In the case of Bidvest Protea Coin (Pty) Ltd v South African Transport and Allied Workers Union and Others  (2023) 32 LAC 1.11.12 also reported at [2023] 3 BLLR 195 (LAC), the Employee was a security guard that was stationed at a casino. The Employee was instructed to escort a wanted man to an interview room, where the man was informed that there was a warrant issued for his arrest and that he needed to remain in the room until the police arrived.

The wanted man decided to leave, and the Employee followed him to his car without calling for any backup. The wanted man was able to escape before the police arrived. The Employee was dismissed for failing to comply with an instruction and for insubordination. During the Arbitration, the Employee stated that he was unaware he had the power to arrest the wanted man. The Commissioner ruled the dismissal was unfair as the Employer did not prove that the Employee had been given an instruction.

The Employer attempted to have the Arbitration Award set aside on review on the grounds that the Award was unreasonable and that the Commissioner had intervened in the proceedings to a degree which deterred the Employer from calling all its intended witnesses. However, the attempt to set the Award aside failed.
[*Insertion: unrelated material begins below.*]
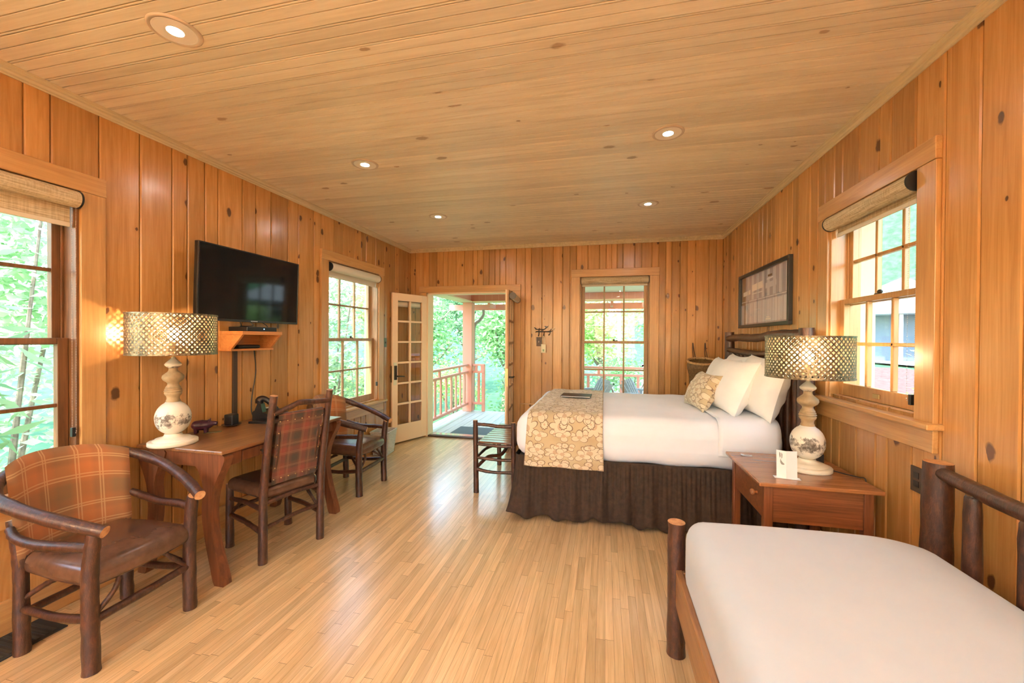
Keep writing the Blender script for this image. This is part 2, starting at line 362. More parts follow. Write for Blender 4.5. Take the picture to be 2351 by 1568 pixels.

The Court held that the Commissioner’s approach was not unfair or inappropriate. Both parties were afforded a fair hearing, and the Employer decided not to call its witness on its own accord. The Court went on to say that although the Employer was entitled to instruct the Employee to accompany the wanted man to the interview room, the Employee had no idea why he was doing so and was never instructed to arrest the wanted man. The wanted man, not being under arrest, was therefore entitled to leave. There was no evidence to show that the Employee was insubordinate, and it was held that the Commissioner’s finding that the dismissal was substantively unfair was reasonable.

Considering the above case, Employers must take caution and not hastily dismiss an Employee solely because the Employee did not follow a given instruction. The Employer must take into consideration the reasonableness of that instruction and whether they have evidence of giving the said instruction to the Employee.